**Provided material**:
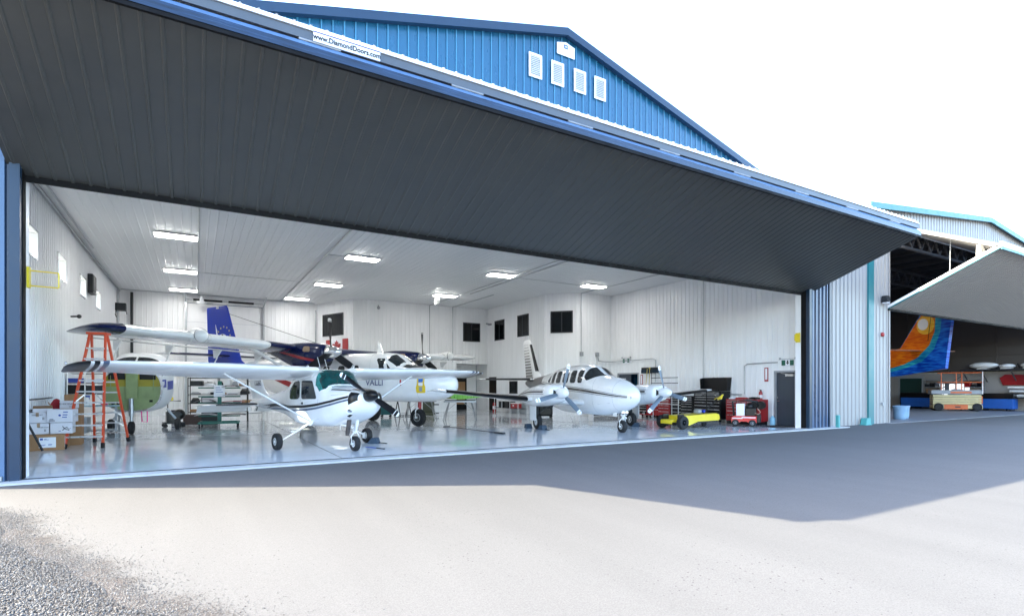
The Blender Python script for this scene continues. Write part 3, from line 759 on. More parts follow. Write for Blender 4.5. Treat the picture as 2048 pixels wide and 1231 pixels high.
mb = MB(); mb.tube([(-3.65, 23.4, 4.0), (-3.45, 23.4, 4.02)], .03); mb.ball((-3.42, 23.4, 4.02), .07)
tag(mb.build('wall_camera', DARK), 'small dark camera on the left wall below the windows', 'camera')
mb = MB(); mb.box(-3.67, -3.2, 35.4, 35.8, 5.7, 6.1); mb.tube([(-3.4+.25*math.cos(a), 35.3, 5.5+.28*math.sin(a)) for a in [k*.35 for k in range(12)]], .02)
tag(mb.build('hose_reel', DARK, bevel=.02), 'dark bracket with a coiled hose in the back left corner', 'hose reel')
mb = MB(); mb.ball((8.95+.9, 33.2, 6.55), .10); mb.tube([(9.85, 33.28, 6.7), (9.85, 33.2, 6.6)], .04)
tag(mb.build('wall_camera', GREYST), 'small grey dome camera high on the office wall', 'camera')
mb = MB()
for k in range(4): mb.tube([(12.0+.05*k, 29.2+.22*math.cos(a), 6.62+.24*math.sin(a)) for a in [j*.5236 for j in range(13)]], .022)
mb.tube([(12.08, 29.2, 6.9), (12.08, 29.2, 6.85)], .04)
tag(mb.build('cable_reel', WHITE), 'white hanging cable reel beside a ceiling light', 'cable reel')
mb = MB(); mb.box(17.45, 17.54, 33.0-.35, 33.0, 5.85, 5.98); mb.tube([(17.2, 32.8, 5.95), (17.5, 32.8, 5.92)], .06)
tag(mb.build('wall_lamp', GREYST), 'small grey lamp fixture in the inner office corner', 'lamp')
mb = MB()
fx = MB(); fx.box(.22, .42, 35.95, 36.05, 6.55, 6.85); fx.box(.1, .55, 35.9, 36.1, 6.40, 6.56)
tag(fx.build('heater_bracket', GALV, bevel=.01), 'bright metal bracket at the top left corner of the overhead door', 'bracket')
# exit signs
def exit_sign(c, u, n, label):
    c = V(c); u = V(u); n = V(n); up = V((0,0,1))
    t = thing('exit_sign', label, 'exit sign', c, 0, 'green running-man exit signs')
    mb = MB()
    q = lambda a, b, e: u*a+up*b+n*e
    def bx(a0, a1, b0, b1, e0, e1, m=0):
        r = [q(a0,b0,e0), q(a1,b0,e0), q(a1,b1,e0), q(a0,b1,e0)]; mb.loft([r, [p+n*(e1-e0) for p in r]], True, m)
    bx(-.30, .30, -.14, .14, 0, .05); mb.build('panel', PAPER, t, smooth=0)
    mb = MB(); bx(-.27, -.10, -.11, .11, .051, .053); bx(.10, .27, -.11, .11, .051, .053); mb.build('green_field', mat('sign_green', (.005, .10, .06), .5, var=0), t, smooth=0)
    mb = MB(); bx(-.02, .02, -.07, .05, .051, .053); bx(-.06, .06, -.02, .02, .051, .053); bx(-.03, .03, .05, .1, .051, .053); mb.build('running_figure', INK, t, smooth=0)
    mb = MB(); bx(-.38, -.31, .14, .22, .02, .06); bx(.31, .38, .14, .22, .02, .06); bx(-.32, .32, .15, .17, .02, .04); mb.build('emergency_lamp', GREYST, t, smooth=0)
exit_sign((21.27, 13.55, 2.62), (0,-1,0), (-1,0,0), 'green and white exit sign above the grey exit door')
exit_sign((21.27, 23.3, 3.12), (0,-1,0), (-1,0,0), 'green and white exit sign above the dark doorway')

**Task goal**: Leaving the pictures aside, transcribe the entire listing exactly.

**Expected answer**:
The Blender Python script for this scene continues. Write part 3, from line 759 on. More parts follow. Write for Blender 4.5. Treat the picture as 2048 pixels wide and 1231 pixels high.
mb = MB(); mb.tube([(-3.65, 23.4, 4.0), (-3.45, 23.4, 4.02)], .03); mb.ball((-3.42, 23.4, 4.02), .07)
tag(mb.build('wall_camera', DARK), 'small dark camera on the left wall below the windows', 'camera')
mb = MB(); mb.box(-3.67, -3.2, 35.4, 35.8, 5.7, 6.1); mb.tube([(-3.4+.25*math.cos(a), 35.3, 5.5+.28*math.sin(a)) for a in [k*.35 for k in range(12)]], .02)
tag(mb.build('hose_reel', DARK, bevel=.02), 'dark bracket with a coiled hose in the back left corner', 'hose reel')
mb = MB(); mb.ball((8.95+.9, 33.2, 6.55), .10); mb.tube([(9.85, 33.28, 6.7), (9.85, 33.2, 6.6)], .04)
tag(mb.build('wall_camera', GREYST), 'small grey dome camera high on the office wall', 'camera')
mb = MB()
for k in range(4): mb.tube([(12.0+.05*k, 29.2+.22*math.cos(a), 6.62+.24*math.sin(a)) for a in [j*.5236 for j in range(13)]], .022)
mb.tube([(12.08, 29.2, 6.9), (12.08, 29.2, 6.85)], .04)
tag(mb.build('cable_reel', WHITE), 'white hanging cable reel beside a ceiling light', 'cable reel')
mb = MB(); mb.box(17.45, 17.54, 33.0-.35, 33.0, 5.85, 5.98); mb.tube([(17.2, 32.8, 5.95), (17.5, 32.8, 5.92)], .06)
tag(mb.build('wall_lamp', GREYST), 'small grey lamp fixture in the inner office corner', 'lamp')
mb = MB()
fx = MB(); fx.box(.22, .42, 35.95, 36.05, 6.55, 6.85); fx.box(.1, .55, 35.9, 36.1, 6.40, 6.56)
tag(fx.build('heater_bracket', GALV, bevel=.01), 'bright metal bracket at the top left corner of the overhead door', 'bracket')
# exit signs
def exit_sign(c, u, n, label):
    c = V(c); u = V(u); n = V(n); up = V((0,0,1))
    t = thing('exit_sign', label, 'exit sign', c, 0, 'green running-man exit signs')
    mb = MB()
    q = lambda a, b, e: u*a+up*b+n*e
    def bx(a0, a1, b0, b1, e0, e1, m=0):
        r = [q(a0,b0,e0), q(a1,b0,e0), q(a1,b1,e0), q(a0,b1,e0)]; mb.loft([r, [p+n*(e1-e0) for p in r]], True, m)
    bx(-.30, .30, -.14, .14, 0, .05); mb.build('panel', PAPER, t, smooth=0)
    mb = MB(); bx(-.27, -.10, -.11, .11, .051, .053); bx(.10, .27, -.11, .11, .051, .053); mb.build('green_field', mat('sign_green', (.005, .10, .06), .5, var=0), t, smooth=0)
    mb = MB(); bx(-.02, .02, -.07, .05, .051, .053); bx(-.06, .06, -.02, .02, .051, .053); bx(-.03, .03, .05, .1, .051, .053); mb.build('running_figure', INK, t, smooth=0)
    mb = MB(); bx(-.38, -.31, .14, .22, .02, .06); bx(.31, .38, .14, .22, .02, .06); bx(-.32, .32, .15, .17, .02, .04); mb.build('emergency_lamp', GREYST, t, smooth=0)
exit_sign((21.27, 13.55, 2.62), (0,-1,0), (-1,0,0), 'green and white exit sign above the grey exit door')
exit_sign((21.27, 23.3, 3.12), (0,-1,0), (-1,0,0), 'green and white exit sign above the dark doorway')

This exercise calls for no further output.